-- start --
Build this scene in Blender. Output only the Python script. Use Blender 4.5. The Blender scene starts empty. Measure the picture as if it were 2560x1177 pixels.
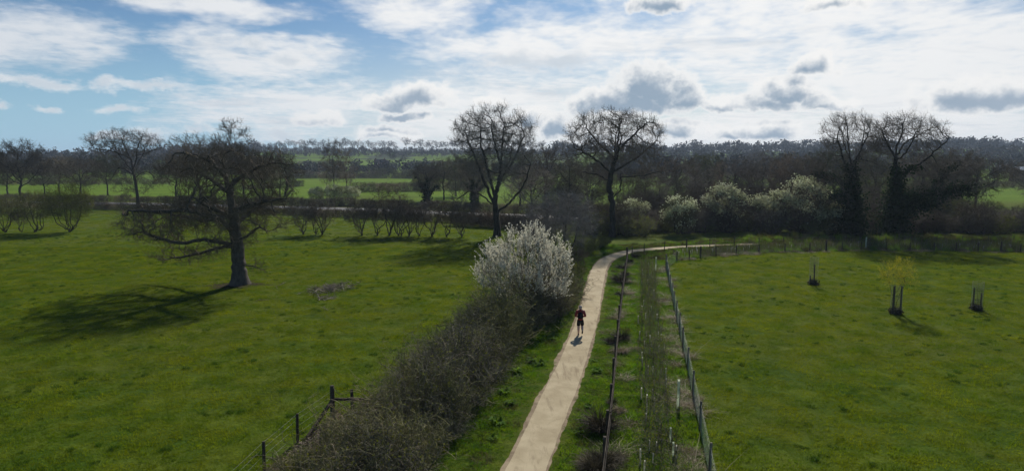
import bpy, bmesh, math, random
import numpy as np
from mathutils import Vector, Matrix

R = math.radians
scene = bpy.context.scene
COL = scene.collection
PI = math.pi

# ------------------------------------------------------------------ camera
CAM_H, PITCH, F_PX = 10.5, R(6.47), 1707.0        # drone about ten metres up, 24 mm lens
cam_d = bpy.data.cameras.new('camera')
cam_d.sensor_width = 36.0
cam_d.sensor_fit = 'HORIZONTAL'
cam_d.lens = 36.0 * F_PX / 2560.0
cam_d.clip_start = 0.3
cam_d.clip_end = 12000
cam = bpy.data.objects.new('camera', cam_d)
COL.objects.link(cam)
cam.location = (0, 0, CAM_H)
cam.rotation_euler = (PI / 2 - PITCH, 0, 0)
scene.camera = cam

# ------------------------------------------------------------------ light and exposure
SUN_EL, SUN_AZ = R(34.5), R(13)                   # azimuth clockwise from +Y: in front of the camera, a little to the right
SUN_STRENGTH, SKY_STRENGTH = 4.4, 0.06
BASE_TINT = (.60, .84, 1.09)
sun_d = bpy.data.lights.new('sun', 'SUN')
sun_d.energy = SUN_STRENGTH
sun_d.angle = R(1.6)
sun_d.color = (1.0, 0.95, 0.87)
sun = bpy.data.objects.new('sun', sun_d)
COL.objects.link(sun)
sdir = Vector((math.sin(SUN_AZ) * math.cos(SUN_EL), math.cos(SUN_AZ) * math.cos(SUN_EL), math.sin(SUN_EL)))
sun.rotation_euler = sdir.to_track_quat('Z', 'Y').to_euler()
sun.location = (60, 60, 90)

vs = scene.view_settings
vs.view_transform = 'Standard'
try: vs.look = 'None'
except Exception: pass
vs.exposure = 0.0
vs.gamma = 1.0
vs.use_curve_mapping = False
cy = scene.cycles
cy.max_bounces = 5
cy.diffuse_bounces = 3
cy.glossy_bounces = 2
cy.transmission_bounces = 3
cy.volume_bounces = 0
cy.transparent_max_bounces = 6
cy.use_denoising = True
cy.sample_clamp_indirect = 4.0

# ------------------------------------------------------------------ node expressions
class X:
    """a shader value; python arithmetic on it adds math nodes"""
    def __init__(s, t, k): s.t, s.k = t, k
    def _m(s, op, *a, clamp=False):
        n = s.t.nodes.new('ShaderNodeMath'); n.operation = op; n.use_clamp = clamp
        for i, q in enumerate((s,) + a):
            if isinstance(q, X): s.t.links.new(q.k, n.inputs[i])
            else: n.inputs[i].default_value = q
        return X(s.t, n.outputs[0])
    def __add__(s, o): return s._m('ADD', o)
    __radd__ = __add__
    def __mul__(s, o): return s._m('MULTIPLY', o)
    __rmul__ = __mul__
    def __sub__(s, o): return s._m('SUBTRACT', o)
    def __rsub__(s, o): return (s * -1.0) + o
    def __truediv__(s, o): return s._m('DIVIDE', o)
    def mx(s, o): return s._m('MAXIMUM', o)
    def mn(s, o): return s._m('MINIMUM', o)
    def fn(s, op, *a): return s._m(op, *a)
    def clamp(s): return s._m('ADD', 0.0, clamp=True)
    def step(s, a, b, o0=0.0, o1=1.0):
        n = s.t.nodes.new('ShaderNodeMapRange'); n.interpolation_type = 'SMOOTHSTEP'
        s.t.links.new(s.k, n.inputs[0])
        for i, q in ((1, a), (2, b), (3, o0), (4, o1)): n.inputs[i].default_value = q
        return X(s.t, n.outputs[0])
def vmath(t, op, a, b=None, c=None, out=0):
    n = t.nodes.new('ShaderNodeVectorMath'); n.operation = op
    for i, q in enumerate((a, b, c)):
        if q is None: continue
        if isinstance(q, X): t.links.new(q.k, n.inputs[i])
        else: n.inputs[i].default_value = q
    return X(t, n.outputs[out])
def vlen(t, a): return vmath(t, 'LENGTH', a, out='Value')
def vdot(t, a, b): return vmath(t, 'DOT_PRODUCT', a, b, out='Value')
def sep(t, v):
    n = t.nodes.new('ShaderNodeSeparateXYZ'); t.links.new(v.k, n.inputs[0])
    return [X(t, o) for o in n.outputs]
def comb(t, x, y, z=0.0):
    n = t.nodes.new('ShaderNodeCombineXYZ')
    for i, q in enumerate((x, y, z)):
        if isinstance(q, X): t.links.new(q.k, n.inputs[i])
        else: n.inputs[i].default_value = q
    return X(t, n.outputs[0])
def noise(t, v, scale, detail=3, rough=.5, dist=0.0, col=False):
    n = t.nodes.new('ShaderNodeTexNoise'); n.inputs['Scale'].default_value = scale
    n.inputs['Detail'].default_value = detail; n.inputs['Roughness'].default_value = rough
    n.inputs['Distortion'].default_value = dist
    if v is not None: t.links.new(v.k, n.inputs['Vector'])
    return X(t, n.outputs['Color' if col else 'Fac'])
def mix(t, f, a, b, mode='MIX'):
    n = t.nodes.new('ShaderNodeMix'); n.data_type = 'RGBA'; n.blend_type = mode; n.clamp_factor = True
    for i, q in ((0, f), (6, a), (7, b)):
        if isinstance(q, X): t.links.new(q.k, n.inputs[i])
        elif i == 0: n.inputs[i].default_value = q
        else: n.inputs[i].default_value = (*q, 1)
    return X(t, n.outputs[2])

def ray(px, py):
    dx, dy = (px - 1280) / F_PX, -(py - 588.5) / F_PX
    v = np.array((dx, math.cos(PITCH) + dy * math.sin(PITCH), -math.sin(PITCH) + dy * math.cos(PITCH)))
    return v / np.linalg.norm(v)
def azel(px, py):
    v = ray(px, py)
    return math.atan2(v[0], v[1]), math.asin(v[2])

# ------------------------------------------------------------------ sky
def build_world():
    w = bpy.data.worlds.new('World'); scene.world = w; w.use_nodes = True
    t = w.node_tree; t.nodes.clear()
    out = t.nodes.new('ShaderNodeOutputWorld'); bg = t.nodes.new('ShaderNodeBackground')
    t.links.new(bg.outputs[0], out.inputs[0]); bg.inputs[1].default_value = SKY_STRENGTH
    sky = t.nodes.new('ShaderNodeTexSky'); sky.sky_type = 'NISHITA'; sky.sun_disc = False
    sky.sun_elevation = SUN_EL; sky.sun_rotation = SUN_AZ
    sky.altitude = 100; sky.air_density = 1.0; sky.dust_density = 0.6; sky.ozone_density = 1.6
    tc = t.nodes.new('ShaderNodeTexCoord'); D = X(t, tc.outputs['Generated'])
    dx, dy, dz = sep(t, D)
    az = dx.fn('ARCTAN2', dy); el = dz.fn('ARCSINE')
    p = comb(t, az, el)
    K = 1.0 / SKY_STRENGTH
    def C(r, g, b): return (r * K, g * K, b * K)
    # the high thin sheet: fibres and ripples on a plane overhead
    zz = dz.mx(0.0) + 0.10
    pl = comb(t, dx / zz, dy / zz)
    rip = noise(t, vmath(t, 'MULTIPLY', pl, (1.0, 1.0, 1)), 2.4, 8, .60, .25)
    lumps = noise(t, vmath(t, 'MULTIPLY', p, (1, 1.7, 1)), 11, 7, .62, .3)
    mack = noise(t, vmath(t, 'MULTIPLY', pl, (1.0, .8, 1)), 11.0, 4, .55, .2)
    veil = noise(t, vmath(t, 'MULTIPLY', pl, (0.6, 0.8, 1)), 0.9, 3, .5, .3)
    # thick places of the sheet
    warp = vmath(t, 'SUBTRACT', noise(t, vmath(t, 'MULTIPLY', p, (1, 1.8, 1)), 5.0, 4, .6, col=True), (.5, .5, .5))
    ps = vmath(t, 'MULTIPLY_ADD', warp, (.20, .08, 0), p)
    sheet = [(1040, 10, 180, 80), (640, 150, 200, 60), (720, 270, 280, 70), (50, 85, 180, 60), (540, 25, 210, 34),
             (1300, 290, 420, 110), (1350, 110, 330, 60), (1950, 60, 560, 190), (2350, 210, 560, 190), (1750, 340, 700, 60)]
    cov = None
    for (cx, cy_, rx, ry) in sheet:
        u0, v0 = azel(cx, cy_); a, b = rx / F_PX, ry / F_PX
        q = vlen(t, vmath(t, 'MULTIPLY_ADD', ps, (1 / a, 1 / b, 0), (-u0 / a, -v0 / b, 0)))
        cov = q if cov is None else cov.mn(q)
    cov = (1.35 - cov).mx(-0.30).mn(0.9)
    # where no thick place is near, the sheet goes on in loose patches
    cov = cov * 0.80 + (veil - .5) * 0.6
    thin = (cov + (rip - 0.5) * .95 + (mack - .5) * .65 + (lumps - .5) * .95).step(0.04, 0.86)
    # towards the sun the sheet glares
    sd = vdot(t, D, tuple(sdir)).step(0.55, 1.0)
    sheet_col = mix(t, sd, C(.70, .74, .79), C(.97, .96, .94))
    lo = noise(t, vmath(t, 'MULTIPLY', pl, (.45, .9, 1)), 1.7, 7, .62, .4)
    sheet_col = mix(t, lo.step(.50, .72) * .60, sheet_col, C(.52, .585, .66))
    base = X(t, sky.outputs[0])
    base = mix(t, 1.0, base, BASE_TINT, 'MULTIPLY')
    # milky air above the horizon, under the clouds
    side = vdot(t, D, tuple(Vector((sdir.x, sdir.y, 0)).normalized())).step(0.80, 0.985)
    base = mix(t, el.step(-.02, 0.22, 0.85, 0.0), base, mix(t, side, C(.37, .61, .79), C(.76, .79, .80)))
    c = mix(t, thin * 0.95, base, sheet_col)
    # cumulus: flat bases, billowing tops
    w1 = vmath(t, 'SUBTRACT', noise(t, p, 20, 4, .58, col=True), (.5, .5, .5))
    pc = vmath(t, 'MULTIPLY_ADD', w1, (.060, .034, 0), p)
    cum = [(800, 298, 66, 30), (1045, 246, 105, 52), (975, 262, 100, 32), (965, 334, 84, 26), (1010, 294, 76, 18),
           (1550, 262, 175, 56), (1630, 222, 120, 80), (1705, 250, 95, 54), (1850, 260, 170, 30), (1960, 235, 105, 46),
           (2075, 260, 90, 26), (2030, 166, 66, 40), (2450, 250, 135, 58), (2570, 245, 120, 56),
           (1660, 10, 85, 42), (1330, 305, 52, 46), (1395, 325, 58, 46), (1920, 332, 90, 40), (1830, 335, 66, 30),
           (1690, 330, 80, 40), (1220, 256, 60, 18), (2090, 14, 90, 30)]
    white = [(110, 206, 105, 17), (275, 212, 46, 20), (370, 217, 110, 14), (297, 270, 56, 16), (128, 272, 30, 10), (5, 266, 34, 10),
             (700, 342, 100, 26), (497, 324, 56, 15), (280, 346, 66, 16), (380, 336, 72, 20), (632, 112, 46, 22), (718, 152, 66, 26), (1480, 342, 60, 20), (1290, 150, 150, 44), (1400, 148, 130, 34)]
    def blobs(lst, flat, pc):
        m = None
        for (cx, cy_, rx, ry) in lst:
            u0, v0 = azel(cx, cy_); a, b = rx / F_PX, ry / F_PX
            q = vmath(t, 'MULTIPLY_ADD', pc, (1 / a, 1 / b, 0), (-u0 / a, -v0 / b, 0))
            e = vlen(t, q).mx(vdot(t, q, (0, -flat, 0)))
            m = e if m is None else m.mn(e)
        return m
    # the same kind of heaps all round the horizon, outside the view as well
    ring = noise(t, vmath(t, 'MULTIPLY', pc, (1, 2.2, 1)), 5.2, 2, .5)
    ringm = (1.62 - ring * 1.25) + (el - 0.14).fn('ABSOLUTE') * 4.0 + dy.step(0.55, 0.75, 0.0, 1.0)
    dc = 1.0 - blobs(cum, 1.7, pc).mn(ringm)
    above = 1.0 - blobs(cum, 1.7, vmath(t, 'ADD', pc, (.005, .014, 0))).mn(ringm)
    dw = 1.0 - blobs(white, 1.1, pc)
    puff = noise(t, p, 34, 6, .60)
    wisp = noise(t, vmath(t, 'MULTIPLY', p, (1, 2.2, 1)), 42, 6, .66)
    dcn = dc + (puff - 0.5) * 1.05
    dwn = dw + (wisp - 0.5) * 1.5
    ac = dcn.step(-.04, 0.30)
    core = (above + (puff - .5) * 1.15).step(-.15, 0.60) * dcn.step(.05, .66)
    near_sun = vdot(t, D, tuple(Vector((sdir.x, sdir.y, 0)).normalized())).step(0.80, 0.97)
    core_col = mix(t, near_sun, C(.54, .60, .68), C(.27, .36, .465))
    rim_col = mix(t, near_sun, C(.82, .83, .84), C(.93, .925, .91))
    cc = mix(t, core, rim_col, core_col)
    aw = dwn.step(0.0, 0.85)
    wc = mix(t, (dw + (puff - .5) * 1.4).step(.15, .9), C(.82, .835, .85), C(.62, .68, .74))
    c = mix(t, aw * 0.9, c, wc)
    c = mix(t, ac * 0.93, c, cc)
    t.links.new(c.k, bg.inputs[0])
    w.cycles.sampling_method = 'MANUAL'
    w.cycles.sample_map_resolution = 512
build_world()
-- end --
The exercise ▸
Give back exactly the lines from the first line of the data through the line with "from mathutils import Vector, Matrix", pictures excluded.

Full response ▸
Build this scene in Blender. Output only the Python script. Use Blender 4.5. The Blender scene starts empty. Measure the picture as if it were 2560x1177 pixels.
import bpy, bmesh, math, random
import numpy as np
from mathutils import Vector, Matrix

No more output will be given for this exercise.